--- Begin Dataset extract ---

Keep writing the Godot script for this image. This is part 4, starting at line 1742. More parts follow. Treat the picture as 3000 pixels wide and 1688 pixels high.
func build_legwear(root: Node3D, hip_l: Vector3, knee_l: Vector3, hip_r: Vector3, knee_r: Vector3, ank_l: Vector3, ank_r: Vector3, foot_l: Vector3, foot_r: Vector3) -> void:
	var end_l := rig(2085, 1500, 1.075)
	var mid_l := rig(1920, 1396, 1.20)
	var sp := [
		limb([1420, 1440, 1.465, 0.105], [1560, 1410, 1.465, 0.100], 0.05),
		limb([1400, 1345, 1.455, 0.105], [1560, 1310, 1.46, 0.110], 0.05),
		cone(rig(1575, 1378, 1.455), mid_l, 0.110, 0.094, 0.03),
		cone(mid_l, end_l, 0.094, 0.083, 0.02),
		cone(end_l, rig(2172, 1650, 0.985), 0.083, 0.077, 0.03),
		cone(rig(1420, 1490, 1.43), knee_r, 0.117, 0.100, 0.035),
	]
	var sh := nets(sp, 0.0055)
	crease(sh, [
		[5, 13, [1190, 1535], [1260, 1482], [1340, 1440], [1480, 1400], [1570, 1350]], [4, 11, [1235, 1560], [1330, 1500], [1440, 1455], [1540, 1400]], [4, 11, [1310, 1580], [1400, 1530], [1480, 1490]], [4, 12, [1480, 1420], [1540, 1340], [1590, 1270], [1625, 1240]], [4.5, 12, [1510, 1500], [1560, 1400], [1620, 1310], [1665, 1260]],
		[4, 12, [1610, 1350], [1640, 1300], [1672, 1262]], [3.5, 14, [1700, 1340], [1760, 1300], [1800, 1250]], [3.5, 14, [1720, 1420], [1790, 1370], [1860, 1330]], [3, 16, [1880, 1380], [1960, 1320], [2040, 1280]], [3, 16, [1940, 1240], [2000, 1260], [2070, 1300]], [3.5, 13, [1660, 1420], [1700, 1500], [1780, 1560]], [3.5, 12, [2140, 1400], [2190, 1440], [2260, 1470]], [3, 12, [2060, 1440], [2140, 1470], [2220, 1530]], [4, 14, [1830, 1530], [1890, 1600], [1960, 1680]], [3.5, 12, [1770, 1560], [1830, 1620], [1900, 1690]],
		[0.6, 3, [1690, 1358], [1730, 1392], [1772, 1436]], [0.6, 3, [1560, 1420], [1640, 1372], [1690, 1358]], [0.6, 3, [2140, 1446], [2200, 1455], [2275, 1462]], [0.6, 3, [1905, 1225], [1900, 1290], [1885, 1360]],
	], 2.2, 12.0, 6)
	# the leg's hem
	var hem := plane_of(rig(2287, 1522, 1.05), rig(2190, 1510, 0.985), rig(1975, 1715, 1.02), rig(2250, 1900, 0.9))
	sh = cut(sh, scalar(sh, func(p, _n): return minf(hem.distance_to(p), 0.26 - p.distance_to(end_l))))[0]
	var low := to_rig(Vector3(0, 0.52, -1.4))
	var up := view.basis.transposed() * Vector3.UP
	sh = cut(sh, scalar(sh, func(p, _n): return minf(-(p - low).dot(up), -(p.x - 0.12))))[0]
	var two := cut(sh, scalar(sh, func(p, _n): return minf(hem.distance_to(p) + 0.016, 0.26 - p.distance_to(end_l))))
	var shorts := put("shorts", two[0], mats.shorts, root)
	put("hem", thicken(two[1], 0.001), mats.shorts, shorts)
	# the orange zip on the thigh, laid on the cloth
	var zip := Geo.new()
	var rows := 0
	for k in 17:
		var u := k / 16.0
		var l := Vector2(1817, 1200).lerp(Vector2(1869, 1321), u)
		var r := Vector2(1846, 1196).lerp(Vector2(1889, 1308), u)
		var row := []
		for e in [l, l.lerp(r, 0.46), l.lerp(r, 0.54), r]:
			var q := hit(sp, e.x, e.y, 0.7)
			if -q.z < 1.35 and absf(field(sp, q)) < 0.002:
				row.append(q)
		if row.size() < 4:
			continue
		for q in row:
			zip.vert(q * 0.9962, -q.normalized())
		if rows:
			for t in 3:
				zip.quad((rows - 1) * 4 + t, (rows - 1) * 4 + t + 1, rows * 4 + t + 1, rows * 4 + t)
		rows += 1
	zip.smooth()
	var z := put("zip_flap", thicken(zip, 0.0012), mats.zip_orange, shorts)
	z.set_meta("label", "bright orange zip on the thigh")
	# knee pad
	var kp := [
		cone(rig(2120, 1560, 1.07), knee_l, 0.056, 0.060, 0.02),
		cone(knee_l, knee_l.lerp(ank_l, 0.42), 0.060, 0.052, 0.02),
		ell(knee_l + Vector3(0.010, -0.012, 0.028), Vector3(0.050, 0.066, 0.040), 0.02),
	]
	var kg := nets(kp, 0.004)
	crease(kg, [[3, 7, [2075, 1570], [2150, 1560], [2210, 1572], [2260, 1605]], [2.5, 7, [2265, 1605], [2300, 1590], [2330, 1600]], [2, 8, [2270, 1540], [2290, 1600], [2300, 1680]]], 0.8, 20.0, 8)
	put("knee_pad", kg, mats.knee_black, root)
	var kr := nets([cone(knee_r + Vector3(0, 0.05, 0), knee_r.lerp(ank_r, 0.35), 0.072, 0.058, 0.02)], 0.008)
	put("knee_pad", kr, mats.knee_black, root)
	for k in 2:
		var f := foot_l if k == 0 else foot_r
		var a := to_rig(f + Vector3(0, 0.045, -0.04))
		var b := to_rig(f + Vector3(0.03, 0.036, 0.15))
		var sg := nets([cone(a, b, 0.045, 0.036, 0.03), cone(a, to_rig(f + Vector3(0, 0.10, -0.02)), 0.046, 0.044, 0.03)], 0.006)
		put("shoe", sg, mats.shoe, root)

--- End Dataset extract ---

> _Task to complete_
Return the whole listing exactly, with every line included.

> _Task answer_
Keep writing the Godot script for this image. This is part 4, starting at line 1742. More parts follow. Treat the picture as 3000 pixels wide and 1688 pixels high.
func build_legwear(root: Node3D, hip_l: Vector3, knee_l: Vector3, hip_r: Vector3, knee_r: Vector3, ank_l: Vector3, ank_r: Vector3, foot_l: Vector3, foot_r: Vector3) -> void:
	var end_l := rig(2085, 1500, 1.075)
	var mid_l := rig(1920, 1396, 1.20)
	var sp := [
		limb([1420, 1440, 1.465, 0.105], [1560, 1410, 1.465, 0.100], 0.05),
		limb([1400, 1345, 1.455, 0.105], [1560, 1310, 1.46, 0.110], 0.05),
		cone(rig(1575, 1378, 1.455), mid_l, 0.110, 0.094, 0.03),
		cone(mid_l, end_l, 0.094, 0.083, 0.02),
		cone(end_l, rig(2172, 1650, 0.985), 0.083, 0.077, 0.03),
		cone(rig(1420, 1490, 1.43), knee_r, 0.117, 0.100, 0.035),
	]
	var sh := nets(sp, 0.0055)
	crease(sh, [
		[5, 13, [1190, 1535], [1260, 1482], [1340, 1440], [1480, 1400], [1570, 1350]], [4, 11, [1235, 1560], [1330, 1500], [1440, 1455], [1540, 1400]], [4, 11, [1310, 1580], [1400, 1530], [1480, 1490]], [4, 12, [1480, 1420], [1540, 1340], [1590, 1270], [1625, 1240]], [4.5, 12, [1510, 1500], [1560, 1400], [1620, 1310], [1665, 1260]],
		[4, 12, [1610, 1350], [1640, 1300], [1672, 1262]], [3.5, 14, [1700, 1340], [1760, 1300], [1800, 1250]], [3.5, 14, [1720, 1420], [1790, 1370], [1860, 1330]], [3, 16, [1880, 1380], [1960, 1320], [2040, 1280]], [3, 16, [1940, 1240], [2000, 1260], [2070, 1300]], [3.5, 13, [1660, 1420], [1700, 1500], [1780, 1560]], [3.5, 12, [2140, 1400], [2190, 1440], [2260, 1470]], [3, 12, [2060, 1440], [2140, 1470], [2220, 1530]], [4, 14, [1830, 1530], [1890, 1600], [1960, 1680]], [3.5, 12, [1770, 1560], [1830, 1620], [1900, 1690]],
		[0.6, 3, [1690, 1358], [1730, 1392], [1772, 1436]], [0.6, 3, [1560, 1420], [1640, 1372], [1690, 1358]], [0.6, 3, [2140, 1446], [2200, 1455], [2275, 1462]], [0.6, 3, [1905, 1225], [1900, 1290], [1885, 1360]],
	], 2.2, 12.0, 6)
	# the leg's hem
	var hem := plane_of(rig(2287, 1522, 1.05), rig(2190, 1510, 0.985), rig(1975, 1715, 1.02), rig(2250, 1900, 0.9))
	sh = cut(sh, scalar(sh, func(p, _n): return minf(hem.distance_to(p), 0.26 - p.distance_to(end_l))))[0]
	var low := to_rig(Vector3(0, 0.52, -1.4))
	var up := view.basis.transposed() * Vector3.UP
	sh = cut(sh, scalar(sh, func(p, _n): return minf(-(p - low).dot(up), -(p.x - 0.12))))[0]
	var two := cut(sh, scalar(sh, func(p, _n): return minf(hem.distance_to(p) + 0.016, 0.26 - p.distance_to(end_l))))
	var shorts := put("shorts", two[0], mats.shorts, root)
	put("hem", thicken(two[1], 0.001), mats.shorts, shorts)
	# the orange zip on the thigh, laid on the cloth
	var zip := Geo.new()
	var rows := 0
	for k in 17:
		var u := k / 16.0
		var l := Vector2(1817, 1200).lerp(Vector2(1869, 1321), u)
		var r := Vector2(1846, 1196).lerp(Vector2(1889, 1308), u)
		var row := []
		for e in [l, l.lerp(r, 0.46), l.lerp(r, 0.54), r]:
			var q := hit(sp, e.x, e.y, 0.7)
			if -q.z < 1.35 and absf(field(sp, q)) < 0.002:
				row.append(q)
		if row.size() < 4:
			continue
		for q in row:
			zip.vert(q * 0.9962, -q.normalized())
		if rows:
			for t in 3:
				zip.quad((rows - 1) * 4 + t, (rows - 1) * 4 + t + 1, rows * 4 + t + 1, rows * 4 + t)
		rows += 1
	zip.smooth()
	var z := put("zip_flap", thicken(zip, 0.0012), mats.zip_orange, shorts)
	z.set_meta("label", "bright orange zip on the thigh")
	# knee pad
	var kp := [
		cone(rig(2120, 1560, 1.07), knee_l, 0.056, 0.060, 0.02),
		cone(knee_l, knee_l.lerp(ank_l, 0.42), 0.060, 0.052, 0.02),
		ell(knee_l + Vector3(0.010, -0.012, 0.028), Vector3(0.050, 0.066, 0.040), 0.02),
	]
	var kg := nets(kp, 0.004)
	crease(kg, [[3, 7, [2075, 1570], [2150, 1560], [2210, 1572], [2260, 1605]], [2.5, 7, [2265, 1605], [2300, 1590], [2330, 1600]], [2, 8, [2270, 1540], [2290, 1600], [2300, 1680]]], 0.8, 20.0, 8)
	put("knee_pad", kg, mats.knee_black, root)
	var kr := nets([cone(knee_r + Vector3(0, 0.05, 0), knee_r.lerp(ank_r, 0.35), 0.072, 0.058, 0.02)], 0.008)
	put("knee_pad", kr, mats.knee_black, root)
	for k in 2:
		var f := foot_l if k == 0 else foot_r
		var a := to_rig(f + Vector3(0, 0.045, -0.04))
		var b := to_rig(f + Vector3(0.03, 0.036, 0.15))
		var sg := nets([cone(a, b, 0.045, 0.036, 0.03), cone(a, to_rig(f + Vector3(0, 0.10, -0.02)), 0.046, 0.044, 0.03)], 0.006)
		put("shoe", sg, mats.shoe, root)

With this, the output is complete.